* _DESCRIPTION OF THE TASK_
Pick out every line of the entries below where "Blender" occurs, and copy those lines.

* _TASK INPUTS_
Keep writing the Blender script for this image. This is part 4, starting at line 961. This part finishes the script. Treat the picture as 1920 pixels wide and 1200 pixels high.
---
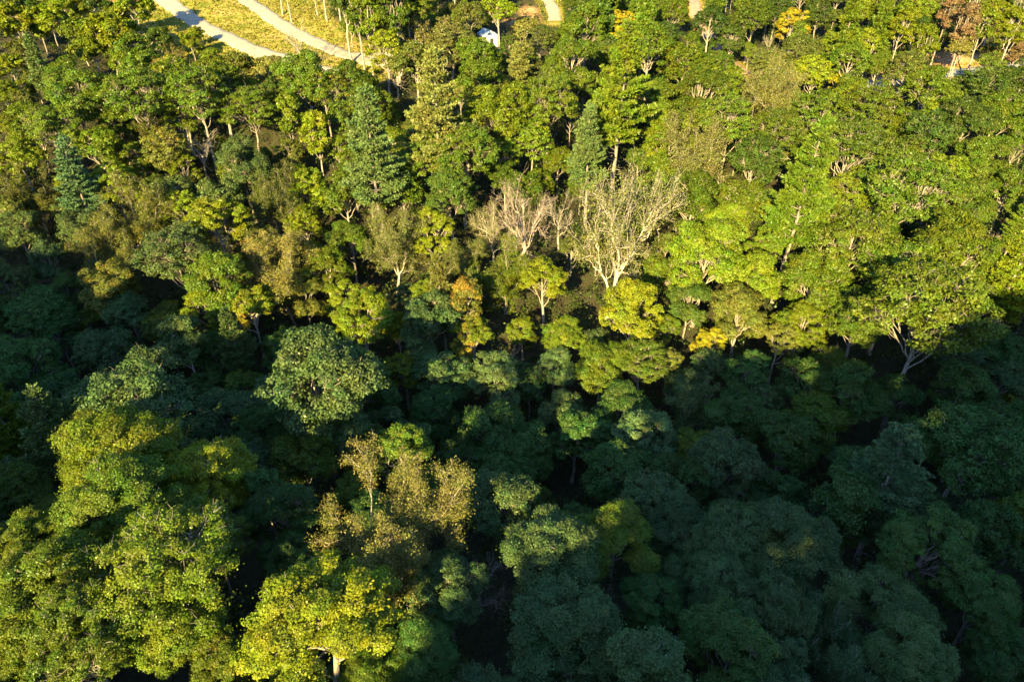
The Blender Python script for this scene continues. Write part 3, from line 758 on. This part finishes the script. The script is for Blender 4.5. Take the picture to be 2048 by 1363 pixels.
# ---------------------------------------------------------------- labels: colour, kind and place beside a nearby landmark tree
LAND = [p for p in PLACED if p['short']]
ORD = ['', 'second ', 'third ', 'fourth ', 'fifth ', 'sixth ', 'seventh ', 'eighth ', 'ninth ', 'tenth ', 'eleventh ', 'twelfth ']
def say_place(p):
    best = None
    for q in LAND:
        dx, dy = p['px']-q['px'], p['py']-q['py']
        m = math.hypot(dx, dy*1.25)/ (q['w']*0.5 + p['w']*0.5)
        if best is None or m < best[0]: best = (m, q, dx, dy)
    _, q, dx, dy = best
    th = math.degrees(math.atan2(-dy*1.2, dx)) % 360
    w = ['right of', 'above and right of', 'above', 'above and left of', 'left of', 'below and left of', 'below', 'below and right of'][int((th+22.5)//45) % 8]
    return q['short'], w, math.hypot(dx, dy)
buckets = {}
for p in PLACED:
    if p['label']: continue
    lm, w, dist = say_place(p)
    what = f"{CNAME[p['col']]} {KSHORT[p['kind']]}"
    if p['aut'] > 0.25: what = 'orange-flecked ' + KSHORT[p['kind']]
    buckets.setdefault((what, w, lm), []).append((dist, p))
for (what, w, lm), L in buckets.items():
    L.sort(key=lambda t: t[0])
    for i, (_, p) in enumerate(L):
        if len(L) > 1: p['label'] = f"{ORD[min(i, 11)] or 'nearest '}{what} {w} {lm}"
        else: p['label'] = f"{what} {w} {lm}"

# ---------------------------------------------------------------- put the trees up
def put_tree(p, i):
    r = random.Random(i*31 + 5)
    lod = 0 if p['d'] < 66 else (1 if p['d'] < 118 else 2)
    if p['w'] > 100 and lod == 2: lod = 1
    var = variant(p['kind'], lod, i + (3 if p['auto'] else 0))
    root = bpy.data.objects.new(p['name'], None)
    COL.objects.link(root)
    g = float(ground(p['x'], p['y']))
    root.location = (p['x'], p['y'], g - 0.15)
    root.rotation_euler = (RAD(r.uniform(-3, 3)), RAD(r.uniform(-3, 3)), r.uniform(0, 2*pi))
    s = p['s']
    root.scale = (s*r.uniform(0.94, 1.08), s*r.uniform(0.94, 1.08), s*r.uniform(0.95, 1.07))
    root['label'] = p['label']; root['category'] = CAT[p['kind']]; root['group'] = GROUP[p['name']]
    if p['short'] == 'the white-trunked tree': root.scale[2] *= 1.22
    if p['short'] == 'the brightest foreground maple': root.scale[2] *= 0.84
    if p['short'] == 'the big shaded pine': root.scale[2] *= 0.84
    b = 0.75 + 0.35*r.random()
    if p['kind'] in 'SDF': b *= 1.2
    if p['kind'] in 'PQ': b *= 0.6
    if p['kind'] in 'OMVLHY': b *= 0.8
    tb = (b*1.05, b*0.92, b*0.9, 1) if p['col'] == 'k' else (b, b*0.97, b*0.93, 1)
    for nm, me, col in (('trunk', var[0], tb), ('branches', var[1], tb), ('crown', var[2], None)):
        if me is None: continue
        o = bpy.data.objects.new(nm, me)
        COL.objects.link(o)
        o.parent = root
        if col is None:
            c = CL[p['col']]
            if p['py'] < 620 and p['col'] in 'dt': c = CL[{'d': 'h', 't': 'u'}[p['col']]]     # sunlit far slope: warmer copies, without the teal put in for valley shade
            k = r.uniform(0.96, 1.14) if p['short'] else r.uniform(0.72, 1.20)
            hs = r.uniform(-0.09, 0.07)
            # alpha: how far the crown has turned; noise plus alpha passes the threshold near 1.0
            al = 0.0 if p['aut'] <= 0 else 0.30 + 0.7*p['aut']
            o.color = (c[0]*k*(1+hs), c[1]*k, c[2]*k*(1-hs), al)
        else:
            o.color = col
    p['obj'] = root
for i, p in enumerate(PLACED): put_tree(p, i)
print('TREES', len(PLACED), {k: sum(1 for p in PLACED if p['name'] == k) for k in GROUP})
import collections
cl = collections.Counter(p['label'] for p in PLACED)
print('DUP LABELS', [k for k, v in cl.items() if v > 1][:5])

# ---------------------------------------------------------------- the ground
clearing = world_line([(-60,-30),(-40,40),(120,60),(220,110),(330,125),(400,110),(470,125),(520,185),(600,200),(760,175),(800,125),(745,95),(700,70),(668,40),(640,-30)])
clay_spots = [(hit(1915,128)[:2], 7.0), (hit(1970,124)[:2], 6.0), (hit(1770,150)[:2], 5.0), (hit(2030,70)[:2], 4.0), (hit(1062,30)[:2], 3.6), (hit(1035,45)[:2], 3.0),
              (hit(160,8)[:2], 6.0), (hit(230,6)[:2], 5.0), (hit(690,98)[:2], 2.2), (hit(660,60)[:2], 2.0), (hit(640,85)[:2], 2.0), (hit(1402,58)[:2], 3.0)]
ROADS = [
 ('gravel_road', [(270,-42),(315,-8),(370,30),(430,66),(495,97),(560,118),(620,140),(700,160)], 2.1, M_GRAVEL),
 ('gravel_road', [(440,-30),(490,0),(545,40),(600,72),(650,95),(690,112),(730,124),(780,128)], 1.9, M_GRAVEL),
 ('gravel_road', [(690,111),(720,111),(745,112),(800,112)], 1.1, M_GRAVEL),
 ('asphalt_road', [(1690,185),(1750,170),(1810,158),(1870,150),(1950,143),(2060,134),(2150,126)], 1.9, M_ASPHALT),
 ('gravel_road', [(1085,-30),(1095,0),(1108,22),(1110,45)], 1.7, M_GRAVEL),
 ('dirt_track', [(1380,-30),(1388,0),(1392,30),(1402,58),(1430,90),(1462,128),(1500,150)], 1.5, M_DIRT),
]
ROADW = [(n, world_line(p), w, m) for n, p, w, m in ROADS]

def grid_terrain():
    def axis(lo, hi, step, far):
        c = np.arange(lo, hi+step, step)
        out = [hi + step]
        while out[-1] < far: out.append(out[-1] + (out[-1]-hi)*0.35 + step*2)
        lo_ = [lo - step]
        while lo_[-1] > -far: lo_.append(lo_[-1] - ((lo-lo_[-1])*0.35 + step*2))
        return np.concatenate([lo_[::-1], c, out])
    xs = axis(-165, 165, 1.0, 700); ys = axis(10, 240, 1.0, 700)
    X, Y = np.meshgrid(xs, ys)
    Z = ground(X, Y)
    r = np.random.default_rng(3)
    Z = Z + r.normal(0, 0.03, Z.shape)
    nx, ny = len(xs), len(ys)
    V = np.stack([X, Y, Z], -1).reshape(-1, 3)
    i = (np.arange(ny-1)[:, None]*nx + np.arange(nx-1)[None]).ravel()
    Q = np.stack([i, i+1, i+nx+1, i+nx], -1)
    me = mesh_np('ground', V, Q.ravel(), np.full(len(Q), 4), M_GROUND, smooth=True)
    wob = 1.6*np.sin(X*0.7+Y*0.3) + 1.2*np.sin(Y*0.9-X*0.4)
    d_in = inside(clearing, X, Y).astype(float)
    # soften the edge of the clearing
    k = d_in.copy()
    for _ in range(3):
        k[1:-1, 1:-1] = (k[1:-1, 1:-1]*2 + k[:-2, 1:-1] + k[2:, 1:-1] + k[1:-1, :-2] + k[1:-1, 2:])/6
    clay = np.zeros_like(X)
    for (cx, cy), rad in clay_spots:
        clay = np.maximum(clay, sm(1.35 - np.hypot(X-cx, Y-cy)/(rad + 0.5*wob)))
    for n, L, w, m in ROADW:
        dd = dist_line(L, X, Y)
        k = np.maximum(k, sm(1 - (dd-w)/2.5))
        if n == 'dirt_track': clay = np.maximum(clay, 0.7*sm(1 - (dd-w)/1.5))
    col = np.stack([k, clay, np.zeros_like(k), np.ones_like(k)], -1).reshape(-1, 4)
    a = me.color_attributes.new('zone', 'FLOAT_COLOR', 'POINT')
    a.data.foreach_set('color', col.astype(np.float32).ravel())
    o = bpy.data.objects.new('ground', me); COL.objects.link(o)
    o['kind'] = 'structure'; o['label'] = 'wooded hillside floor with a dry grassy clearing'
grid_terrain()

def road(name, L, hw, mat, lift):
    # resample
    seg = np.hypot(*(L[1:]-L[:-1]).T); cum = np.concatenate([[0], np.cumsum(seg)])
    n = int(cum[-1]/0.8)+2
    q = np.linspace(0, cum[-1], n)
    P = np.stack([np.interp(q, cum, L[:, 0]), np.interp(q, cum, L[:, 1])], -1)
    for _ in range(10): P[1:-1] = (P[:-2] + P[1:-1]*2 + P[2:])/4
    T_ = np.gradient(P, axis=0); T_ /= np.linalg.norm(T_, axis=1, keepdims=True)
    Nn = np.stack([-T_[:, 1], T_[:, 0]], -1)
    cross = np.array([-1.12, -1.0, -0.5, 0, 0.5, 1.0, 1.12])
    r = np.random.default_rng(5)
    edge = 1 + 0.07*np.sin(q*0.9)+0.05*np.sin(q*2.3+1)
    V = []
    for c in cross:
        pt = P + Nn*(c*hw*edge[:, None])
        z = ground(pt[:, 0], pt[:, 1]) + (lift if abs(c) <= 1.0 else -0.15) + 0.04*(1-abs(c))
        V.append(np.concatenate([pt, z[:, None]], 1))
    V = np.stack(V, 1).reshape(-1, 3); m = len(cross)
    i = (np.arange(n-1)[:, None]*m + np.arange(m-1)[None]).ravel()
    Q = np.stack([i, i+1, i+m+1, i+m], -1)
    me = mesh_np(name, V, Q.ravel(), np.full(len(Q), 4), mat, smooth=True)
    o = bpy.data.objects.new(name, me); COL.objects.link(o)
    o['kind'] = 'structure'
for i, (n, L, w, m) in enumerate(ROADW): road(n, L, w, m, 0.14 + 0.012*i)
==
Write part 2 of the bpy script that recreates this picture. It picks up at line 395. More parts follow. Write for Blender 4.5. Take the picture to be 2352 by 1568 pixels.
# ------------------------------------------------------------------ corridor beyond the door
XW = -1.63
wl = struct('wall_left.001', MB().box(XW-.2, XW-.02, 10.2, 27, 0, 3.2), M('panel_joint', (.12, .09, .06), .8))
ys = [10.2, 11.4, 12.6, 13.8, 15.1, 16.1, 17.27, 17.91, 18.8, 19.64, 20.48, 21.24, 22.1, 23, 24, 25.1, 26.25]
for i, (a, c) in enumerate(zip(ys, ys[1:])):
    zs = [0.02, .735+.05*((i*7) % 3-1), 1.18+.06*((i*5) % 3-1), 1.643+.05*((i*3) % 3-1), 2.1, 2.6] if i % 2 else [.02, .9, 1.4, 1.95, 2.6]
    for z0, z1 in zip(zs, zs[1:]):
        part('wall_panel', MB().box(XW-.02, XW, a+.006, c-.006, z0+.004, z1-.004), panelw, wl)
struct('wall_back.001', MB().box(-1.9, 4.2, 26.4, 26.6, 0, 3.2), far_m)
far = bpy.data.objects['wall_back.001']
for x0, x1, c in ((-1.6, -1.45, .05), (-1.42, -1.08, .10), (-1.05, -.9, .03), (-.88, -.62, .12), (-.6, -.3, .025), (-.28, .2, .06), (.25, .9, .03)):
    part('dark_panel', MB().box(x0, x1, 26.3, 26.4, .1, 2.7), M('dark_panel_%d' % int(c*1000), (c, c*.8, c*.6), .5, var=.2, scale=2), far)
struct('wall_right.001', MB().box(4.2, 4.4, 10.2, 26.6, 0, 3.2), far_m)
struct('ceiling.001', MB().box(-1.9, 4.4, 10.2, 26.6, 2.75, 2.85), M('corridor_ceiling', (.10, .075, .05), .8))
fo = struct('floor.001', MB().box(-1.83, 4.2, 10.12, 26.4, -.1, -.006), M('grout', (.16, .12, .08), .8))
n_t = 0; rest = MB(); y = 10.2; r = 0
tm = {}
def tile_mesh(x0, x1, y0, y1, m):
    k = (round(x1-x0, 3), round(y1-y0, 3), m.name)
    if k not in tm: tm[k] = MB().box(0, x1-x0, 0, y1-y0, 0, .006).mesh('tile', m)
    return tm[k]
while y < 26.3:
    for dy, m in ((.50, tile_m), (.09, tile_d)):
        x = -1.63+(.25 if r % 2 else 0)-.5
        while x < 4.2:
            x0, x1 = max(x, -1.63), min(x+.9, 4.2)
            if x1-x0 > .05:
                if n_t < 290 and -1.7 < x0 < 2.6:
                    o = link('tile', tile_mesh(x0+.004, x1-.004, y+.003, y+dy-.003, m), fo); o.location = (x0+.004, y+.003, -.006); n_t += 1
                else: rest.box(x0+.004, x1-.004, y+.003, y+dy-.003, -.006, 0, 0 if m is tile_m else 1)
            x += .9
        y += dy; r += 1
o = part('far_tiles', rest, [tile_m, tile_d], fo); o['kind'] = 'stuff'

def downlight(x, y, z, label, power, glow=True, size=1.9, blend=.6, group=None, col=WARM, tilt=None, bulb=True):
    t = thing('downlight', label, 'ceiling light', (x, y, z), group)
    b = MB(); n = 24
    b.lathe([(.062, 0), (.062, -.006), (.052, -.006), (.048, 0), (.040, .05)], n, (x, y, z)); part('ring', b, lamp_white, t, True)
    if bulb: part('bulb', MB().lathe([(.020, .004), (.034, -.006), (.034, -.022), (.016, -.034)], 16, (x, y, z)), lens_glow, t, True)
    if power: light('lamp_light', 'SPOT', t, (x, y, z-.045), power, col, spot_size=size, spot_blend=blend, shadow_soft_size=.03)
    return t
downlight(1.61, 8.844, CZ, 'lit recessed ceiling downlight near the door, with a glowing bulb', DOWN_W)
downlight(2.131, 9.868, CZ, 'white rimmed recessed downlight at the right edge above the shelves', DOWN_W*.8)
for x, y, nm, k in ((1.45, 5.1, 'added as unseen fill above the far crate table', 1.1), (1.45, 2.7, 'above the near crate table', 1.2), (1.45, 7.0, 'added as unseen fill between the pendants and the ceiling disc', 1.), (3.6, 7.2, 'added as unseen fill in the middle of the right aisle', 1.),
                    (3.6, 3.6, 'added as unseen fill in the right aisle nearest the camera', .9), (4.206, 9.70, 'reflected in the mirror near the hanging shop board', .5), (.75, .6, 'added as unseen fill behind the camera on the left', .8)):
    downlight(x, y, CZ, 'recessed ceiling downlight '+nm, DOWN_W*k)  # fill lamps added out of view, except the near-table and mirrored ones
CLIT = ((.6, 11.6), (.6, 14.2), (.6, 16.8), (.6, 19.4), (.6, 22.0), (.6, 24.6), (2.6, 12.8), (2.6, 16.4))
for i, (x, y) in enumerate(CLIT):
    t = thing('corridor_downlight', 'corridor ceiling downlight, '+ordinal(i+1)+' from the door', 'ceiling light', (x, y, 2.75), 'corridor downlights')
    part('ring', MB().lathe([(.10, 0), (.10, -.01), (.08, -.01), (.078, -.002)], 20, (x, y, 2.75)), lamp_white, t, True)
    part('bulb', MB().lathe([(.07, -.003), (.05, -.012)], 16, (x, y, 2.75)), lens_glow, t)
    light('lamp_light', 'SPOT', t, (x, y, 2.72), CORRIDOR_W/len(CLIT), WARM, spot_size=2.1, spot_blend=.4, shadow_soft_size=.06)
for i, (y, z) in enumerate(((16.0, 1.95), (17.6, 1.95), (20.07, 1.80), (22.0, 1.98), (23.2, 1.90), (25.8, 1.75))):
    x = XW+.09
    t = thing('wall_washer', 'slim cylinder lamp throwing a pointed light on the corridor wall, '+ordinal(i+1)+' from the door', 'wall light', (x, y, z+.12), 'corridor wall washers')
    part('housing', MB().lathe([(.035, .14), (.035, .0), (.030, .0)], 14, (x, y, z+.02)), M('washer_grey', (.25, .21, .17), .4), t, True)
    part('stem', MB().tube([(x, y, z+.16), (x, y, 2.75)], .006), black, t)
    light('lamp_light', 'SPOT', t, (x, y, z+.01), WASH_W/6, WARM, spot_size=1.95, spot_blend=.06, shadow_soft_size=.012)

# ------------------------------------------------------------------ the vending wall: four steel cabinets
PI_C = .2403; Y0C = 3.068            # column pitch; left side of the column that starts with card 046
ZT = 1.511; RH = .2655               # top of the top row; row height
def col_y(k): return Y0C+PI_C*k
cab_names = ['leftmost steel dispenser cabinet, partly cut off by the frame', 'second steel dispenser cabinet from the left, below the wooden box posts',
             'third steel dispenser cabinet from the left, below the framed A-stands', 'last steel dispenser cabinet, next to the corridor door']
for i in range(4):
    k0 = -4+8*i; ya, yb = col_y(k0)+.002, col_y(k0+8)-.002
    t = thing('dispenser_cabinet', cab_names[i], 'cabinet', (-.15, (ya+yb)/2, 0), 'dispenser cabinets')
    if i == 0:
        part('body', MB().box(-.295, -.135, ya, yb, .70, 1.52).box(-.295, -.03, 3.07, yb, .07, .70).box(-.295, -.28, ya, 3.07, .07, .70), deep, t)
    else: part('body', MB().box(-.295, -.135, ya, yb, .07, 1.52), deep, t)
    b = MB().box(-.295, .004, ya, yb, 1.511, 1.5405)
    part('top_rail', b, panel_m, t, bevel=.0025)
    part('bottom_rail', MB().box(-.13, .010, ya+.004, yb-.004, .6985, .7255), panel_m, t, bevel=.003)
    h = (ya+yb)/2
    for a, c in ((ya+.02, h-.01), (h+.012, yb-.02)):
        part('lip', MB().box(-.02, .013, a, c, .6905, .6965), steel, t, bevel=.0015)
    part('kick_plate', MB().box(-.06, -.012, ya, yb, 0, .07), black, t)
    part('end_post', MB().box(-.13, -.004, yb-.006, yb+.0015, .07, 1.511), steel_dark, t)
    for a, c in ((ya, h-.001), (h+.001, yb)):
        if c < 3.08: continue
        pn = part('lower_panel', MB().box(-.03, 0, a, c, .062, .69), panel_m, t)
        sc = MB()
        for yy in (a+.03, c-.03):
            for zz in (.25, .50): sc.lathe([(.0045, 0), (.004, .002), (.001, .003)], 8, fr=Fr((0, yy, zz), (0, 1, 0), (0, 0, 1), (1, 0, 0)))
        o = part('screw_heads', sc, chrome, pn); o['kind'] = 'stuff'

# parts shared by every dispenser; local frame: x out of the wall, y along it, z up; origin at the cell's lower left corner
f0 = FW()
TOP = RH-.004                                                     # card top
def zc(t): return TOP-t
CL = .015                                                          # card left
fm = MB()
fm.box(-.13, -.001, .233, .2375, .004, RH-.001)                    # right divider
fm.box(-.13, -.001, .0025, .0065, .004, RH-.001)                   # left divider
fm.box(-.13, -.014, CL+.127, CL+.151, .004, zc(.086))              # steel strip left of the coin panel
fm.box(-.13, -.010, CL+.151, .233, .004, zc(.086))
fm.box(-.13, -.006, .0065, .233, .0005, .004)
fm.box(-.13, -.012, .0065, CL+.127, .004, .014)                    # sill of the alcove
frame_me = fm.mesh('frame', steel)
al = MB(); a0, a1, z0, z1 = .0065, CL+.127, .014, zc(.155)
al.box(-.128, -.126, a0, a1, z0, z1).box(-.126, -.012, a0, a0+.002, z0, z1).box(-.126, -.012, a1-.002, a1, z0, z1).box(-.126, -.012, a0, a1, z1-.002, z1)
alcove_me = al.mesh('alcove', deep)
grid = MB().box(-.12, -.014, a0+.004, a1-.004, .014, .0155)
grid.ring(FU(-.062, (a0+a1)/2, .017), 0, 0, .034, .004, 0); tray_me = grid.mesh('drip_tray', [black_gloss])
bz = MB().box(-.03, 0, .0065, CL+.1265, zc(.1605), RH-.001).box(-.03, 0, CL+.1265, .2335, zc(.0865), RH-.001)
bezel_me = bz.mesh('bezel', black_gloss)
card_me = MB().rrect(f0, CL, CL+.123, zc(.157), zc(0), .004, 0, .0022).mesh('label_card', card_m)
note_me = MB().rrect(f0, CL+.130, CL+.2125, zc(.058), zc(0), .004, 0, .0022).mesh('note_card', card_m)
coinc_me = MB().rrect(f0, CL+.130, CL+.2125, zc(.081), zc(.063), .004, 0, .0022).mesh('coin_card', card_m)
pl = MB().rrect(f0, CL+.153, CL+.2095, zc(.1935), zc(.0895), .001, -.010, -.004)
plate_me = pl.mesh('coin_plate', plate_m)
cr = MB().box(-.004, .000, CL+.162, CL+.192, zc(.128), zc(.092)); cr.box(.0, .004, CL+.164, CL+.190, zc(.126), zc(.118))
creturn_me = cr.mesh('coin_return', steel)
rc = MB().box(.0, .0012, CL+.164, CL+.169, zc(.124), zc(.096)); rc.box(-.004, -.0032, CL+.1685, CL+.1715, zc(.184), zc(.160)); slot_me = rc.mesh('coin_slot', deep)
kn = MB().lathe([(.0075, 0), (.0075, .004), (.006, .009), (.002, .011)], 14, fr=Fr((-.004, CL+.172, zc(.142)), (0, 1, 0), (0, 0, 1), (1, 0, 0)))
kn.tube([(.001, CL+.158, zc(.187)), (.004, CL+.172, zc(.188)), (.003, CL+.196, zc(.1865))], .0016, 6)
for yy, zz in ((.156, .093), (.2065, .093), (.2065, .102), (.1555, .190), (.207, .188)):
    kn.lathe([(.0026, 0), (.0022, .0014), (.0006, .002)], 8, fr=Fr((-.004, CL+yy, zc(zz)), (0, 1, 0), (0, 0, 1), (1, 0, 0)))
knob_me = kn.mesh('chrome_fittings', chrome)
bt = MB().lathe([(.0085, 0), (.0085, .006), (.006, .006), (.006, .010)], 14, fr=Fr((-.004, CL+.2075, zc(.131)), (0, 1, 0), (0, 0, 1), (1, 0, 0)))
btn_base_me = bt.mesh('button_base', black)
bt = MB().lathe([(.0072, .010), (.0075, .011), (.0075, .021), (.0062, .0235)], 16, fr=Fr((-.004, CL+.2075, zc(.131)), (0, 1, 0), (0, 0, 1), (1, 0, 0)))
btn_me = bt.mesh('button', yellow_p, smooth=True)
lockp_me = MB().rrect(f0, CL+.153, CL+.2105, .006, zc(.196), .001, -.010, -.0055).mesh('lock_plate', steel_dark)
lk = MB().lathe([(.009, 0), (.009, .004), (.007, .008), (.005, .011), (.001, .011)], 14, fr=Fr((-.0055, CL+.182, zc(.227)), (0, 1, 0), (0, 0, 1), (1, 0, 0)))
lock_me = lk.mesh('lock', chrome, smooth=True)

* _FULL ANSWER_
Keep writing the Blender script for this image. This is part 4, starting at line 961. This part finishes the script. Treat the picture as 1920 pixels wide and 1200 pixels high.
The Blender Python script for this scene continues. Write part 3, from line 758 on. This part finishes the script. The script is for Blender 4.5. Take the picture to be 2048 by 1363 pixels.
Write part 2 of the bpy script that recreates this picture. It picks up at line 395. More parts follow. Write for Blender 4.5. Take the picture to be 2352 by 1568 pixels.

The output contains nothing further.